**Written problem:** Your task is to restate the data word for word.

**Given data:**
# # # #

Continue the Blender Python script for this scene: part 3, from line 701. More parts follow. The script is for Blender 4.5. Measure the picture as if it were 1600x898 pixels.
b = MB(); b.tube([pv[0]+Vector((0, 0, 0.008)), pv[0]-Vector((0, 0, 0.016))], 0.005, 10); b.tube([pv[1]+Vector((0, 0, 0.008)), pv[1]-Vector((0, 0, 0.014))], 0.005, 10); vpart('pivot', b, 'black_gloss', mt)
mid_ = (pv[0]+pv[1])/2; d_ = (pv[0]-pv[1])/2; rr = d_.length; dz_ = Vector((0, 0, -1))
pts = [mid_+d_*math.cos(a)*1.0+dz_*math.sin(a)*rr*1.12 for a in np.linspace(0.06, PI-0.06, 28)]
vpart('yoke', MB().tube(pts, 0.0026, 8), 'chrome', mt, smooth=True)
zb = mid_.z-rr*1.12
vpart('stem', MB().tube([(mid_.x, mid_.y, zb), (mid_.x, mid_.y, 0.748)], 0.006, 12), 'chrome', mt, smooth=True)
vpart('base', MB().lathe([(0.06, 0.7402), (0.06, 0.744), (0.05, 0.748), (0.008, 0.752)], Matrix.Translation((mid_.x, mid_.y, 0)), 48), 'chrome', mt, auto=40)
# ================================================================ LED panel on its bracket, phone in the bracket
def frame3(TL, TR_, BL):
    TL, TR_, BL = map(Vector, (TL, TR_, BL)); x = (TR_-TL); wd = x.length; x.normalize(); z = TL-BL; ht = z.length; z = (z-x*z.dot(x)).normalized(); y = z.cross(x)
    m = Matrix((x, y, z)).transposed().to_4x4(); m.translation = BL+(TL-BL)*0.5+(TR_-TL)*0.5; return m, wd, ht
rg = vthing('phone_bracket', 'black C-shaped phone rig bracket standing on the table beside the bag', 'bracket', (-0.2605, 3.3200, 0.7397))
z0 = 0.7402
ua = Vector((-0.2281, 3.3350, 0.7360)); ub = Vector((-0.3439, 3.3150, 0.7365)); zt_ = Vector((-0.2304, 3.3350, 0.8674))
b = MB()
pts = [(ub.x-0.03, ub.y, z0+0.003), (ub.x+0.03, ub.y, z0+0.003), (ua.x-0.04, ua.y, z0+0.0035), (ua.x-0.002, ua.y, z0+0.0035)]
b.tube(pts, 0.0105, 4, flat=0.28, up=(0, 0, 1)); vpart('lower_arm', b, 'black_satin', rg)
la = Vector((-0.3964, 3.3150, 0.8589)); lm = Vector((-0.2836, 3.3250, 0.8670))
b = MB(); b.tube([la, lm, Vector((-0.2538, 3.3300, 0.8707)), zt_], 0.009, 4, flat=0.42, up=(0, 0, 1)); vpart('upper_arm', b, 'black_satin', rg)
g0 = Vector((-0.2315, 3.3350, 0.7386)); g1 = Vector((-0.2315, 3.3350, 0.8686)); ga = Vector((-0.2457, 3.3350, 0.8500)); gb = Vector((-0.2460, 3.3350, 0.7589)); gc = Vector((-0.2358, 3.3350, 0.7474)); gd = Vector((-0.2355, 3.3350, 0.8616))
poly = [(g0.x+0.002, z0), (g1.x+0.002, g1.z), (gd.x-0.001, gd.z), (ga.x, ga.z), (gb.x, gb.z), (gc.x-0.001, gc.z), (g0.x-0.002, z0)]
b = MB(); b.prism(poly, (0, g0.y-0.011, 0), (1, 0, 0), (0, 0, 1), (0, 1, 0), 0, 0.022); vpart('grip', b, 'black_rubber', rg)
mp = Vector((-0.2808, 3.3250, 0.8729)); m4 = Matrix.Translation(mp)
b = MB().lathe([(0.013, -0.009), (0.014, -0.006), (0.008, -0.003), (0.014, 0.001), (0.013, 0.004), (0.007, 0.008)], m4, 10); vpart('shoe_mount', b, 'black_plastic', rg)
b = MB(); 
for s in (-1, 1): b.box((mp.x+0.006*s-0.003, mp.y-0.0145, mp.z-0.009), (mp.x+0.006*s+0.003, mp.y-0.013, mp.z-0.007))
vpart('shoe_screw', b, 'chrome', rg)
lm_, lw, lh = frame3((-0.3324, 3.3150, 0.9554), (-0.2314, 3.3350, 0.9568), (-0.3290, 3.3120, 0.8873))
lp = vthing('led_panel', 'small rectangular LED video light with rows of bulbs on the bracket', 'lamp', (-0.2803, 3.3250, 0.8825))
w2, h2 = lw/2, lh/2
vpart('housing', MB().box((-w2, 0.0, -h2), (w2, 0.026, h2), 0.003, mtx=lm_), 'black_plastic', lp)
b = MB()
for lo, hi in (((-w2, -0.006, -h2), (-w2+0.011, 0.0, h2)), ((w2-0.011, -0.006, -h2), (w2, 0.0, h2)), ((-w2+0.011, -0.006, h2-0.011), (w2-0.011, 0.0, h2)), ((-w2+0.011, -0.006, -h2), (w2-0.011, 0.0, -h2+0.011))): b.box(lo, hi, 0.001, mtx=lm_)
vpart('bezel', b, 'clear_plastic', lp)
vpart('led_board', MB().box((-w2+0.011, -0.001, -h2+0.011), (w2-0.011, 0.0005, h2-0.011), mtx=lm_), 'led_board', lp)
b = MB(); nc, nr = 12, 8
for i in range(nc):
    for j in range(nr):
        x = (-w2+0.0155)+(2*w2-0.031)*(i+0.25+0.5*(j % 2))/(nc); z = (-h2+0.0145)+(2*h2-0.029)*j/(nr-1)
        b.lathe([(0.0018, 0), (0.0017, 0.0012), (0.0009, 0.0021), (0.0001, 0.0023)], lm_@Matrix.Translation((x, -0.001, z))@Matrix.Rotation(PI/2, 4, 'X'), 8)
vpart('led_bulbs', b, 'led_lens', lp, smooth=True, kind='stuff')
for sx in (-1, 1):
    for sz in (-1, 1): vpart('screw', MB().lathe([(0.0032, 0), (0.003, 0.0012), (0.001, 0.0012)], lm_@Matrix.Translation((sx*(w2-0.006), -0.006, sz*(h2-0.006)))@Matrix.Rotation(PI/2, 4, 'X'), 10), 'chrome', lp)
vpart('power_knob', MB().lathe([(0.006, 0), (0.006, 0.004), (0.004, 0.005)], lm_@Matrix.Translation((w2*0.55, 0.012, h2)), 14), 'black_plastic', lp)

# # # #

**Exercise solution:**
Continue the Blender Python script for this scene: part 3, from line 701. More parts follow. The script is for Blender 4.5. Measure the picture as if it were 1600x898 pixels.
b = MB(); b.tube([pv[0]+Vector((0, 0, 0.008)), pv[0]-Vector((0, 0, 0.016))], 0.005, 10); b.tube([pv[1]+Vector((0, 0, 0.008)), pv[1]-Vector((0, 0, 0.014))], 0.005, 10); vpart('pivot', b, 'black_gloss', mt)
mid_ = (pv[0]+pv[1])/2; d_ = (pv[0]-pv[1])/2; rr = d_.length; dz_ = Vector((0, 0, -1))
pts = [mid_+d_*math.cos(a)*1.0+dz_*math.sin(a)*rr*1.12 for a in np.linspace(0.06, PI-0.06, 28)]
vpart('yoke', MB().tube(pts, 0.0026, 8), 'chrome', mt, smooth=True)
zb = mid_.z-rr*1.12
vpart('stem', MB().tube([(mid_.x, mid_.y, zb), (mid_.x, mid_.y, 0.748)], 0.006, 12), 'chrome', mt, smooth=True)
vpart('base', MB().lathe([(0.06, 0.7402), (0.06, 0.744), (0.05, 0.748), (0.008, 0.752)], Matrix.Translation((mid_.x, mid_.y, 0)), 48), 'chrome', mt, auto=40)
# ================================================================ LED panel on its bracket, phone in the bracket
def frame3(TL, TR_, BL):
    TL, TR_, BL = map(Vector, (TL, TR_, BL)); x = (TR_-TL); wd = x.length; x.normalize(); z = TL-BL; ht = z.length; z = (z-x*z.dot(x)).normalized(); y = z.cross(x)
    m = Matrix((x, y, z)).transposed().to_4x4(); m.translation = BL+(TL-BL)*0.5+(TR_-TL)*0.5; return m, wd, ht
rg = vthing('phone_bracket', 'black C-shaped phone rig bracket standing on the table beside the bag', 'bracket', (-0.2605, 3.3200, 0.7397))
z0 = 0.7402
ua = Vector((-0.2281, 3.3350, 0.7360)); ub = Vector((-0.3439, 3.3150, 0.7365)); zt_ = Vector((-0.2304, 3.3350, 0.8674))
b = MB()
pts = [(ub.x-0.03, ub.y, z0+0.003), (ub.x+0.03, ub.y, z0+0.003), (ua.x-0.04, ua.y, z0+0.0035), (ua.x-0.002, ua.y, z0+0.0035)]
b.tube(pts, 0.0105, 4, flat=0.28, up=(0, 0, 1)); vpart('lower_arm', b, 'black_satin', rg)
la = Vector((-0.3964, 3.3150, 0.8589)); lm = Vector((-0.2836, 3.3250, 0.8670))
b = MB(); b.tube([la, lm, Vector((-0.2538, 3.3300, 0.8707)), zt_], 0.009, 4, flat=0.42, up=(0, 0, 1)); vpart('upper_arm', b, 'black_satin', rg)
g0 = Vector((-0.2315, 3.3350, 0.7386)); g1 = Vector((-0.2315, 3.3350, 0.8686)); ga = Vector((-0.2457, 3.3350, 0.8500)); gb = Vector((-0.2460, 3.3350, 0.7589)); gc = Vector((-0.2358, 3.3350, 0.7474)); gd = Vector((-0.2355, 3.3350, 0.8616))
poly = [(g0.x+0.002, z0), (g1.x+0.002, g1.z), (gd.x-0.001, gd.z), (ga.x, ga.z), (gb.x, gb.z), (gc.x-0.001, gc.z), (g0.x-0.002, z0)]
b = MB(); b.prism(poly, (0, g0.y-0.011, 0), (1, 0, 0), (0, 0, 1), (0, 1, 0), 0, 0.022); vpart('grip', b, 'black_rubber', rg)
mp = Vector((-0.2808, 3.3250, 0.8729)); m4 = Matrix.Translation(mp)
b = MB().lathe([(0.013, -0.009), (0.014, -0.006), (0.008, -0.003), (0.014, 0.001), (0.013, 0.004), (0.007, 0.008)], m4, 10); vpart('shoe_mount', b, 'black_plastic', rg)
b = MB(); 
for s in (-1, 1): b.box((mp.x+0.006*s-0.003, mp.y-0.0145, mp.z-0.009), (mp.x+0.006*s+0.003, mp.y-0.013, mp.z-0.007))
vpart('shoe_screw', b, 'chrome', rg)
lm_, lw, lh = frame3((-0.3324, 3.3150, 0.9554), (-0.2314, 3.3350, 0.9568), (-0.3290, 3.3120, 0.8873))
lp = vthing('led_panel', 'small rectangular LED video light with rows of bulbs on the bracket', 'lamp', (-0.2803, 3.3250, 0.8825))
w2, h2 = lw/2, lh/2
vpart('housing', MB().box((-w2, 0.0, -h2), (w2, 0.026, h2), 0.003, mtx=lm_), 'black_plastic', lp)
b = MB()
for lo, hi in (((-w2, -0.006, -h2), (-w2+0.011, 0.0, h2)), ((w2-0.011, -0.006, -h2), (w2, 0.0, h2)), ((-w2+0.011, -0.006, h2-0.011), (w2-0.011, 0.0, h2)), ((-w2+0.011, -0.006, -h2), (w2-0.011, 0.0, -h2+0.011))): b.box(lo, hi, 0.001, mtx=lm_)
vpart('bezel', b, 'clear_plastic', lp)
vpart('led_board', MB().box((-w2+0.011, -0.001, -h2+0.011), (w2-0.011, 0.0005, h2-0.011), mtx=lm_), 'led_board', lp)
b = MB(); nc, nr = 12, 8
for i in range(nc):
    for j in range(nr):
        x = (-w2+0.0155)+(2*w2-0.031)*(i+0.25+0.5*(j % 2))/(nc); z = (-h2+0.0145)+(2*h2-0.029)*j/(nr-1)
        b.lathe([(0.0018, 0), (0.0017, 0.0012), (0.0009, 0.0021), (0.0001, 0.0023)], lm_@Matrix.Translation((x, -0.001, z))@Matrix.Rotation(PI/2, 4, 'X'), 8)
vpart('led_bulbs', b, 'led_lens', lp, smooth=True, kind='stuff')
for sx in (-1, 1):
    for sz in (-1, 1): vpart('screw', MB().lathe([(0.0032, 0), (0.003, 0.0012), (0.001, 0.0012)], lm_@Matrix.Translation((sx*(w2-0.006), -0.006, sz*(h2-0.006)))@Matrix.Rotation(PI/2, 4, 'X'), 10), 'chrome', lp)
vpart('power_knob', MB().lathe([(0.006, 0), (0.006, 0.004), (0.004, 0.005)], lm_@Matrix.Translation((w2*0.55, 0.012, h2)), 14), 'black_plastic', lp)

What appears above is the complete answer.